Sin embargo, otros aspectos que explican el incremento de las Fuerzas Armadas en la vida pública del país es el tremendo peligro que significaba, al haber sacado al Ejercito de sus cuarteles (por parte del espurio Calderón), de corromperse ante poderosas agrupaciones del crimen organizado, otorgándoles mejor contratos para negocios lícitos, ante lo que se evidenció en el tristemente célebre caso Ayotzinapa.

Pero, hay más, y quizás esta última que enumero, sea aún más significativa y toral, que es el evitar que los poderes fácticos, el gran empresariado rapaz y sin escrúpulos, hubiese intentado cooptar al Ejército y Marina para fraguar un golpe de Estado. No ya al estilo de los recientes en Perú y Bolivia, ni siquiera del de Victorano Huerta a Madero, revestidos de menos de legalidad, así haya sido obscena, sino uno al estilo del chileno a Salvador Allende a principios de los 70: a sangre y fuego, que si ya la oligarquía demencial mexicana logró tomar por asalto y comprar a la SCJN, así como a parte del Congreso, en detrimento del interés general de la Nación, sin el nuevo trato a las fuerzas castrenses mexicanas, no hubiesen tenido miramientos en intentar derrocarlo por la vía de las armas.
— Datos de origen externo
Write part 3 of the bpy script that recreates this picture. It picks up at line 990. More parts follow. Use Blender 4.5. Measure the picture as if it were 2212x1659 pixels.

Por lo demás, el tiempo ya se está encargando de darle la razón, en este espinoso tema, al presidente Andrés Manuel López Obrador.

Ojalá que el próximo presidente termine por fijar una frontera inexpugnable entre el poder privado (nacional y/o extranjero) y el del Estado, al estilo de la gran China, dónde es impensable que alguno de sus magnates intente la osadía de inmiscuirse en los asuntos inherentes al Estado, como sí vino ocurriendo en el México de las últimas décadas antes del venturoso año 2018.